**YOUR GOAL**
Every line that contains the word "this" should be copied out.

**MATERIAL**

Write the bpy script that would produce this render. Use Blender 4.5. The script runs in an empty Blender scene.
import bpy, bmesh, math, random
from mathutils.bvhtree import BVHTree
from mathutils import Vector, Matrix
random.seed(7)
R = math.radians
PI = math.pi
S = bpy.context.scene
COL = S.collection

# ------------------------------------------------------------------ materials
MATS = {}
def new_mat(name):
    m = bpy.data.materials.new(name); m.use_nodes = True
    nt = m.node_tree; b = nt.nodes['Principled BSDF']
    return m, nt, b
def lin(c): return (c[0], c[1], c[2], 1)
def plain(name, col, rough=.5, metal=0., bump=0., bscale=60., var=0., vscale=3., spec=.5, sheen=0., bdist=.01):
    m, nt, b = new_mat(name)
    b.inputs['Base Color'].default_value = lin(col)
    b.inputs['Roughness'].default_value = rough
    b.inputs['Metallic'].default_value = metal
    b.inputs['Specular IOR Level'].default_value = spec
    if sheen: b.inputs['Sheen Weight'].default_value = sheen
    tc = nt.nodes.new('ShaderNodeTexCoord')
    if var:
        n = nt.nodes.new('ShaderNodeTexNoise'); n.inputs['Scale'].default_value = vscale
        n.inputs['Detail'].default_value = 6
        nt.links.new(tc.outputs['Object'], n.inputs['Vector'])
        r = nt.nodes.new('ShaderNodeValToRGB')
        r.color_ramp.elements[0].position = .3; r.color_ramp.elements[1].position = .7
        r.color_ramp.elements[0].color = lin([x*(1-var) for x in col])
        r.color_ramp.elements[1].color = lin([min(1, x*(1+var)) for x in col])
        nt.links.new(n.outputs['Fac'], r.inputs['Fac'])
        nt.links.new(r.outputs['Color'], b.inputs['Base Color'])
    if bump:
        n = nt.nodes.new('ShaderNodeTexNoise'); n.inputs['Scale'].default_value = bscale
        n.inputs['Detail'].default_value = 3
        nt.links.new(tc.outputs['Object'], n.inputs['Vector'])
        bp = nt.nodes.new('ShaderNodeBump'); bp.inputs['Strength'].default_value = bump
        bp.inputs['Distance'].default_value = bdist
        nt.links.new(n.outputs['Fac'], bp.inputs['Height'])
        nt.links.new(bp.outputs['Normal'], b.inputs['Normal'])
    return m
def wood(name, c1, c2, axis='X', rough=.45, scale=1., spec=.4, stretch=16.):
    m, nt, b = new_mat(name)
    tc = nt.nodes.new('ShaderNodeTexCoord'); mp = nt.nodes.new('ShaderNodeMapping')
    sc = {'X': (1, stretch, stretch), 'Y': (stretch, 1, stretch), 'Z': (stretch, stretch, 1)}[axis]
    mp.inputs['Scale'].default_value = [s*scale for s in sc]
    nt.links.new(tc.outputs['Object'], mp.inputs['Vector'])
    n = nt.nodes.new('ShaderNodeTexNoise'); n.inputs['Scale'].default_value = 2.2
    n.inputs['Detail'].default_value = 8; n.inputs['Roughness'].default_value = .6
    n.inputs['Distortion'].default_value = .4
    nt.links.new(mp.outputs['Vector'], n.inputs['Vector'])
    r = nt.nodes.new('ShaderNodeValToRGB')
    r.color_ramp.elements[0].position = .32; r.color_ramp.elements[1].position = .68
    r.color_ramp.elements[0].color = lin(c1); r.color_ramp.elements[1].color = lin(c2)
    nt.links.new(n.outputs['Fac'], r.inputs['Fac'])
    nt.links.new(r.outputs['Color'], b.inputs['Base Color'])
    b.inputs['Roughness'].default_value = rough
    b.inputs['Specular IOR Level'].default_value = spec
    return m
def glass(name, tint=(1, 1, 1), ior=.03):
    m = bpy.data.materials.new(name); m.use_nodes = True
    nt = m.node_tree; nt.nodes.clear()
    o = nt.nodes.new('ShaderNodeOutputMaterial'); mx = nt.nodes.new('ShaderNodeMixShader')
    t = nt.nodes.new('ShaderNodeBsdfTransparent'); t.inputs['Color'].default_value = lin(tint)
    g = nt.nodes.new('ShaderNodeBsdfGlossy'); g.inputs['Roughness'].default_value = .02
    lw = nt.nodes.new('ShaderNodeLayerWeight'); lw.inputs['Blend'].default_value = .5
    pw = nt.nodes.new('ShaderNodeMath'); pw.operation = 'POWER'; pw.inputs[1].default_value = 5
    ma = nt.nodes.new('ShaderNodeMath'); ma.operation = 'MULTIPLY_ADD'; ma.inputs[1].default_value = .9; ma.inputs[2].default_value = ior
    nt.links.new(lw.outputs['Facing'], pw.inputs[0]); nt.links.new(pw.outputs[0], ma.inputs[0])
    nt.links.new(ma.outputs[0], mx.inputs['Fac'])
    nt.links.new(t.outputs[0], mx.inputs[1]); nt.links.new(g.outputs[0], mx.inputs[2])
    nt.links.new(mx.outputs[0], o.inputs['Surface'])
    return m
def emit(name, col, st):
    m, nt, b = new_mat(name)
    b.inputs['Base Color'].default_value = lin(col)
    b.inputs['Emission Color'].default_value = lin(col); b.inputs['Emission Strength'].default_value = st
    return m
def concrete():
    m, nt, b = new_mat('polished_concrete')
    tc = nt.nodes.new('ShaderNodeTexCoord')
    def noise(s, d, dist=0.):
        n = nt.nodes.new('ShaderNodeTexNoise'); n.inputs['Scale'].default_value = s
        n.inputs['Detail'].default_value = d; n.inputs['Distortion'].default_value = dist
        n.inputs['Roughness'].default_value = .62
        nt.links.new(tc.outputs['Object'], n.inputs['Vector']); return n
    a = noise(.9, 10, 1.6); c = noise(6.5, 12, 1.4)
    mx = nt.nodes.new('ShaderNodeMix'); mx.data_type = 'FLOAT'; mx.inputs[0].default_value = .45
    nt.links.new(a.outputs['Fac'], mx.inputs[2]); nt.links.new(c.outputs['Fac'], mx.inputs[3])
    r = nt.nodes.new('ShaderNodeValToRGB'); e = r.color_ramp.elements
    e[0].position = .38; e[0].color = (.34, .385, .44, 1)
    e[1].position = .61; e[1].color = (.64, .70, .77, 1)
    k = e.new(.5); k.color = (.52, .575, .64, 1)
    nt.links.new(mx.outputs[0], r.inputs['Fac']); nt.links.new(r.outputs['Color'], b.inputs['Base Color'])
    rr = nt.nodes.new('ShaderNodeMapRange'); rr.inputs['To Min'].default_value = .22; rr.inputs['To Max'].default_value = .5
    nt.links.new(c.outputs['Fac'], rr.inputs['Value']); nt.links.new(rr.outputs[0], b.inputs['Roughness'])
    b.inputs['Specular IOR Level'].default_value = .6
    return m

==

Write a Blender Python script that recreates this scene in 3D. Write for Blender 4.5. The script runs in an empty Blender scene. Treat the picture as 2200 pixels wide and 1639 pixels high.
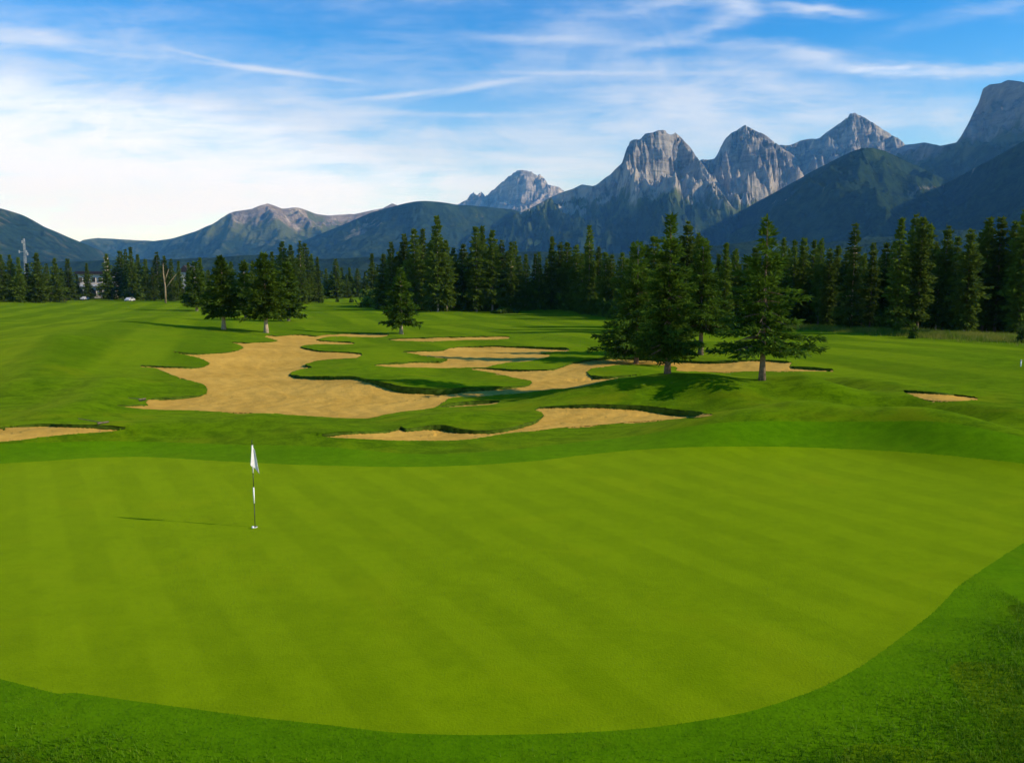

...

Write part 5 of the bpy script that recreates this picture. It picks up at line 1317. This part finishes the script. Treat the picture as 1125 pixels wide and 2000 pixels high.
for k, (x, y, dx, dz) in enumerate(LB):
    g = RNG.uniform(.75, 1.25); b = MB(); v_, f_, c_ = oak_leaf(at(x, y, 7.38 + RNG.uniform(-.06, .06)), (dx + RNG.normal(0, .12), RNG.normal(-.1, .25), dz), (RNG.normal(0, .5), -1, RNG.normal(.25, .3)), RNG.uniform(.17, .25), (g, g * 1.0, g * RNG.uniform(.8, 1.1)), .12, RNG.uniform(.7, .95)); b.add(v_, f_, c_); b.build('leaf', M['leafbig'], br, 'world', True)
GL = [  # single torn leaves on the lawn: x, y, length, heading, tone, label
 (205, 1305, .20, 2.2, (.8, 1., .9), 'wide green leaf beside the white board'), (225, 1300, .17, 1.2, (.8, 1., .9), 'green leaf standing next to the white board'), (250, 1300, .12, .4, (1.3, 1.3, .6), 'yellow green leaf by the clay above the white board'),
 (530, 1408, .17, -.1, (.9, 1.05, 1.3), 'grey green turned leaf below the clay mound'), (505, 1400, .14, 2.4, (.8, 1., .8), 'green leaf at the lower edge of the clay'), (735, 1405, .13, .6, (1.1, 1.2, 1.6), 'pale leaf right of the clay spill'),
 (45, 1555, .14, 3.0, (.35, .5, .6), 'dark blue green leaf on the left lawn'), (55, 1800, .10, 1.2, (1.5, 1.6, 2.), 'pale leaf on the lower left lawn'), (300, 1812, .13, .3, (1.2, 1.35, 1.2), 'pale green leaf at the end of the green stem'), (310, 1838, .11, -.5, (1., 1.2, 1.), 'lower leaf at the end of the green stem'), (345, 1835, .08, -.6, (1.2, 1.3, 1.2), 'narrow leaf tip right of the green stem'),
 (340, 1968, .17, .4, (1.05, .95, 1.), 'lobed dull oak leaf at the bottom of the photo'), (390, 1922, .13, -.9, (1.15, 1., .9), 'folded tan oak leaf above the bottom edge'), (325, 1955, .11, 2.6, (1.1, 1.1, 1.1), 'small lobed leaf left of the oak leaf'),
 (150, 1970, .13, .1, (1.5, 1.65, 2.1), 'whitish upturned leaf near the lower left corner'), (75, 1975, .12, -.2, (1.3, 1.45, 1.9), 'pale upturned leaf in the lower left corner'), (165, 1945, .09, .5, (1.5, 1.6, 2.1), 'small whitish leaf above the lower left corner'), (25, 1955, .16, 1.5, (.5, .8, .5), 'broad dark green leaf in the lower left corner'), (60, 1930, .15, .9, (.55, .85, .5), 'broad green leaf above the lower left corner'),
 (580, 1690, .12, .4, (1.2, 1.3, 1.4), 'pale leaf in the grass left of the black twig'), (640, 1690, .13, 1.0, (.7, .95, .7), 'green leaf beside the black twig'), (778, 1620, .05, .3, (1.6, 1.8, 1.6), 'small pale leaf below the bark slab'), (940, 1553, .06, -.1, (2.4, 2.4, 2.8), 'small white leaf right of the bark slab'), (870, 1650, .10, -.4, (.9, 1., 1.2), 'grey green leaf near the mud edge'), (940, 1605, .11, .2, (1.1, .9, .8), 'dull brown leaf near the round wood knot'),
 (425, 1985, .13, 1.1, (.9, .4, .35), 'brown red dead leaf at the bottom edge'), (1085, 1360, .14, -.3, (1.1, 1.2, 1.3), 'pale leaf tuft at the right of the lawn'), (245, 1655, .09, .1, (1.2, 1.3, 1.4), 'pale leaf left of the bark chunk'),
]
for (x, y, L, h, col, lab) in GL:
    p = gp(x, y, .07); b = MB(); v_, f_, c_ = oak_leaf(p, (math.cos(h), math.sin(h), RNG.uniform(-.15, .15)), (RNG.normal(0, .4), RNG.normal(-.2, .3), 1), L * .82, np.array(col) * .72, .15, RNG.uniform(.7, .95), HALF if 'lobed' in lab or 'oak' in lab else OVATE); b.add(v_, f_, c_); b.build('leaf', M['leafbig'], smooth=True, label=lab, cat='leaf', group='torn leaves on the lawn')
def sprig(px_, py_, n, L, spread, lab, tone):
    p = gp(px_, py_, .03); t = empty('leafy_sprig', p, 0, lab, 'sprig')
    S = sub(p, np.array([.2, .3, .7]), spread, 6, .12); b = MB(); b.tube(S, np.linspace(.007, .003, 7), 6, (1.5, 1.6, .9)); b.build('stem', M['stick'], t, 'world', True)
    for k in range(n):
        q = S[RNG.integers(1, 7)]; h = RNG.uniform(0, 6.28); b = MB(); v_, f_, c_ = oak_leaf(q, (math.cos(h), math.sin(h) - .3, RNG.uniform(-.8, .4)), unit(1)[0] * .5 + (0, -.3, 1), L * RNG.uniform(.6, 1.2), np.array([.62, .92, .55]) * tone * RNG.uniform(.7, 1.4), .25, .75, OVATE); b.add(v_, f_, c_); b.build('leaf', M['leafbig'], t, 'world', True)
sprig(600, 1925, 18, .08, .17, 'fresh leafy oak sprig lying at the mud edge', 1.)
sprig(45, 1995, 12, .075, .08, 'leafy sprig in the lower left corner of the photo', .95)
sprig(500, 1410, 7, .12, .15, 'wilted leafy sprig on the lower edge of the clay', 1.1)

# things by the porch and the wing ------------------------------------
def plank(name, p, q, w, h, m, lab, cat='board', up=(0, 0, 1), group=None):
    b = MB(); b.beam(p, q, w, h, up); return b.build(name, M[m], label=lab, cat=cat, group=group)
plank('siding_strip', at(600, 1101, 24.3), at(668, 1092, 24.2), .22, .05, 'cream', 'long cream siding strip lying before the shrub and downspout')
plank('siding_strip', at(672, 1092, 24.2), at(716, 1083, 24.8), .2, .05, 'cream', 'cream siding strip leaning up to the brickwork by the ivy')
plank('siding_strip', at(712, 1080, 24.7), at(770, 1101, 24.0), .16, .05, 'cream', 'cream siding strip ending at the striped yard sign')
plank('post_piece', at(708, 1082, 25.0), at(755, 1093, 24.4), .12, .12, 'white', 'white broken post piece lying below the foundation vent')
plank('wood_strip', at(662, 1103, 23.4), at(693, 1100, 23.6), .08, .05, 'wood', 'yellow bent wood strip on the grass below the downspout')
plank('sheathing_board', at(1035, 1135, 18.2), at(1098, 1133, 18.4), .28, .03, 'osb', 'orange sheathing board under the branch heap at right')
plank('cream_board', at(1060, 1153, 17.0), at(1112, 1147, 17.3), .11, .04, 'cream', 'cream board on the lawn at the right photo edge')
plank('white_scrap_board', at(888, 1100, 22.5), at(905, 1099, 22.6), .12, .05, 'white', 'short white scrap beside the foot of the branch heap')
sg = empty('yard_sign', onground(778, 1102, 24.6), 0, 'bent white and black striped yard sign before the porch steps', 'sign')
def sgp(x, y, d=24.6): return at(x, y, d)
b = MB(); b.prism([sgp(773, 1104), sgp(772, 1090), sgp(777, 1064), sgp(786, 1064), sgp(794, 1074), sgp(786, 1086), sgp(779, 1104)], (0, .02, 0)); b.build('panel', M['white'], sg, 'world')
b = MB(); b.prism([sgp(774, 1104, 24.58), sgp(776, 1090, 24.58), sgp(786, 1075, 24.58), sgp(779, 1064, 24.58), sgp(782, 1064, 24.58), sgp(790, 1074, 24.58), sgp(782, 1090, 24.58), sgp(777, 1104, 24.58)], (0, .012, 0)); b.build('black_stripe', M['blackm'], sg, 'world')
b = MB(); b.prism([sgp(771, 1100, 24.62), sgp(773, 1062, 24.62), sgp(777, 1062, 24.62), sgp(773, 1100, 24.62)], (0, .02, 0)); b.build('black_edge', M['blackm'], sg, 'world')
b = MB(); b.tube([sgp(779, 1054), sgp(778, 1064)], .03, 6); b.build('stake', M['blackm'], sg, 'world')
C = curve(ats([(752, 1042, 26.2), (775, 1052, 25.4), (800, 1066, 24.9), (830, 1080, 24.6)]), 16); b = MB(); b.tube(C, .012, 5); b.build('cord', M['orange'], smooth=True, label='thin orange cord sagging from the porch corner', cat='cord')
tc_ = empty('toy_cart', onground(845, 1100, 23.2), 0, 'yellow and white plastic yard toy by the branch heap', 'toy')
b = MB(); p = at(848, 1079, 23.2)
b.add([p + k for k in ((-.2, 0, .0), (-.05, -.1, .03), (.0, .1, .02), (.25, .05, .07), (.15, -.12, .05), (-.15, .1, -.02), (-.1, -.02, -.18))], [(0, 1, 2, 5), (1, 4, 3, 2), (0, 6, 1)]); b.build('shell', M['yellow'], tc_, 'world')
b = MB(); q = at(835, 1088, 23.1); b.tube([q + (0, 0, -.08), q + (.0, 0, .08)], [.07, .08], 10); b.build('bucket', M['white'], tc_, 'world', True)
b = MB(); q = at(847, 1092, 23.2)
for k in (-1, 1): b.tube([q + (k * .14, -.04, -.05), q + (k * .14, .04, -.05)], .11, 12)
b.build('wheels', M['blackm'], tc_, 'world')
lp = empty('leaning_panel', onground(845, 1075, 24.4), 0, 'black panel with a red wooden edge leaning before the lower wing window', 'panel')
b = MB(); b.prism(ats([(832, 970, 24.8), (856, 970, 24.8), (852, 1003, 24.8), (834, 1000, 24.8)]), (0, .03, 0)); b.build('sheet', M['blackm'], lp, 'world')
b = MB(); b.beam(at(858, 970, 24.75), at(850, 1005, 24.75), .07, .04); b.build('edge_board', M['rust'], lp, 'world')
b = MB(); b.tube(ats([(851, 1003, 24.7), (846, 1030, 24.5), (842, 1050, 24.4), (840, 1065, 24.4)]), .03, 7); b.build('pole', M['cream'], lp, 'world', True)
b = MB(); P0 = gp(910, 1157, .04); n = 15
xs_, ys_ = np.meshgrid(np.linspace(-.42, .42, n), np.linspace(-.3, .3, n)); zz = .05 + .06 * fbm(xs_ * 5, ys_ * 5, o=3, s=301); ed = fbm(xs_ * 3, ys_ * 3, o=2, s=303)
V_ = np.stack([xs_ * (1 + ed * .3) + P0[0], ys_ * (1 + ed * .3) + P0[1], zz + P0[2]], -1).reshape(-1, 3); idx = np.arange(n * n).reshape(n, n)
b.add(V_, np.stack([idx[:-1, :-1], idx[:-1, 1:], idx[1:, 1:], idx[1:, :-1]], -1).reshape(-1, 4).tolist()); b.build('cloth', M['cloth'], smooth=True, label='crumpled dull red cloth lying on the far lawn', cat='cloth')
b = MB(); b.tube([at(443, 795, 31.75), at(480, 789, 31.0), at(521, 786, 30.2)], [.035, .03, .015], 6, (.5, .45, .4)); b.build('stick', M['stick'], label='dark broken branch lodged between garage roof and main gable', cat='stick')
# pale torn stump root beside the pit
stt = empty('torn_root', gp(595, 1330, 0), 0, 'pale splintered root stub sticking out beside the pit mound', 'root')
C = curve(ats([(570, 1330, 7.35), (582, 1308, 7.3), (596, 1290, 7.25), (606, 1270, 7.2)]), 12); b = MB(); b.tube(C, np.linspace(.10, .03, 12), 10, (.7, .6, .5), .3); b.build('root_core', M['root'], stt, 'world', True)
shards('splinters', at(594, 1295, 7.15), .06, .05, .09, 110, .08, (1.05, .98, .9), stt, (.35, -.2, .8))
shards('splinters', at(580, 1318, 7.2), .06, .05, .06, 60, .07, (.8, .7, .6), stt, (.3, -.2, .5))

**FINAL RESULT**
Write the bpy script that would produce this render. Use Blender 4.5. The script runs in an empty Blender scene.
Write a Blender Python script that recreates this scene in 3D. Write for Blender 4.5. The script runs in an empty Blender scene. Treat the picture as 2200 pixels wide and 1639 pixels high.
Write part 5 of the bpy script that recreates this picture. It picks up at line 1317. This part finishes the script. Treat the picture as 1125 pixels wide and 2000 pixels high.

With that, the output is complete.